Оранжевая революция 2004 года была продолжением смелого, откровенного, бескровного противостояния. Наш народ выдержал колоссальное испытание, особенно по сравнению с более поздними революциями соседних стран, во время которых была пролита кровь. Но что мы видим сегодня? Верховную Раду опять оккупировали люди, которым плевать на Украину с ее культурой. Меня в феврале Ющенко наградил орденом «За заслуги». Да какие же это заслуги, если украинскую культуру продолжают топтать? Литературы нет, язык — в окружении регионального языка меньшинств (русского). И как же украинский язык будет родным, если у нас нет настоящей украинской литературы? А в языке Жадана культуры не почувствуешь.
— Какова роль литературы в формировании вашего сознания? Какую литературу вы читали тогда?

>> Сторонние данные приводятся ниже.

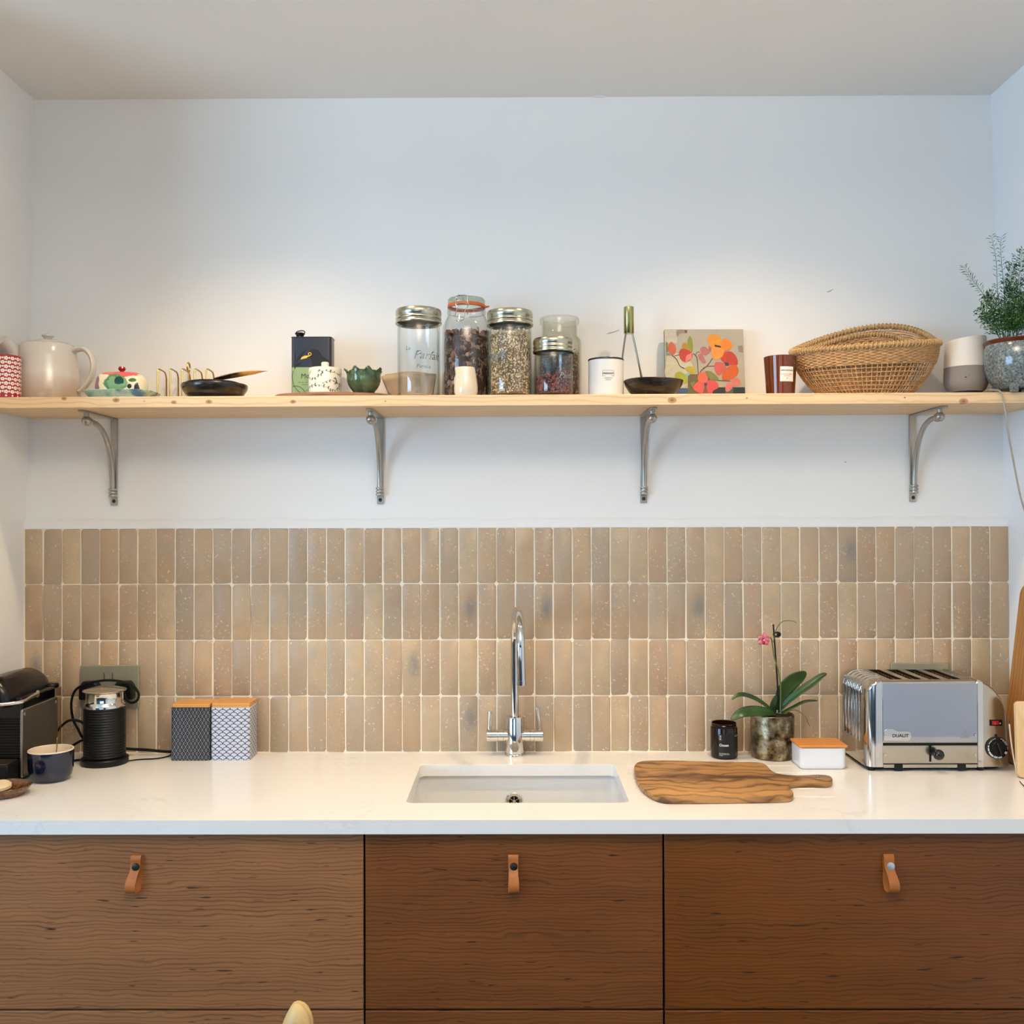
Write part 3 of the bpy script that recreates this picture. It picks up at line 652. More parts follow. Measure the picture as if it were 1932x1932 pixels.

— Читал я очень много. Научно-популярные книги, художественную литературу. Родители меня ругали, чтобы не читал, так как глаза испортятся. Но я не обращал внимания. Ложился в кровать спать, а сам накрывался с головой и читал при фонарике. Замечательная библиотека была в Первомайске. Там я прочитал удивительнейшую статью Писарева «Пушкин и Белинский», в которой автор полностью «уничтожал» Пушкина: я понял, что можно отрицать авторитеты! Ее бы в школах изучать для выработки свободной мысли, вольнодумства.
В Кировограде в библиотеке читал «Историю индийской философии» Чаттопадхайя. Это было чудо — девять разных философских систем! И каждая представляется убедительной, хотя они отрицают друг друга! Но именно там я научился уважать разные точки зрения.
Моя любовь — Маяковский. Я оформил подписку на 12-томник, первые два тома знал наизусть! Я писал «под Маяковского». Именно во время ареста на первых допросах мне зачитывали мои стихотворения: «Вам, не знающим с жира делать что, тратящим тысячи на пустяки, как вам не стыдно отделываться мелочью, брошенной в ладонь народной руки?» — и обзывали их антисоветскими!
В 1962 году я уже мог читать по-польски. В Одессе был магазин иностранной литературы, где я покупал много интересного. Например, Сенкевича «Огнем и мечом», «Камо грядеши?» Выписывал немало польских газет и журналов. А в Польше цензура была намного слабее, чем в СССР. Сколько я вычитал там полезного! Например, произведения Фрейда, кибернетика, генетика, морганизм...
А в 1958—1961 годах начали печатать запрещенные раньше книги украинских авторов. Это была роскошь. Словарь Гринченко — взрыв! Стороженко, Самийленко, Мирослав Ирчан, Микитенко, Николай Кулиш, Александр Олесь, мой тогдашний кумир! Оттепель «позволила» и в СССР печатать то, что раньше было запрещено. Так вышла книга «Моя жизнь» Махатмы Ганди. Это гениальный автор, это величайший последователь христианской идеи за две тысячи лет. Я не расставался с ней месяцами.
Когда я побывал в квартире Святослава Караванского и увидел, сколько у него есть украинской литературы 20—30-х годов, сколько томов Винниченко, я начал там брать и читать все. «Записки кирпатого Мефістофеля», «Чесність з собою», «Рівновага», «Заповіт батьків», новеллы, пьесы... Почему эти гениальные произведения не печатают теперь? Они же нужны молодежи как воздух. Какие замечательные воспоминания члена УНР Мазепы! Какие журналы! Станислав Лем — гениальные вещи! Вполне антисоветские. Мыкола Винграновский, Васыль Симоненко, Лина Костенко... Горы самиздата! Светлана Аллилуева, академик Сахаров, Иван Дзюба, Валентин Мороз, Николай Холодный (к сожалению, ушел из жизни в марте нынешнего года! — светлая ему память).
Отсюда интеллектуальность, отсюда гуманистичность нашего движения — от усвоенных книг.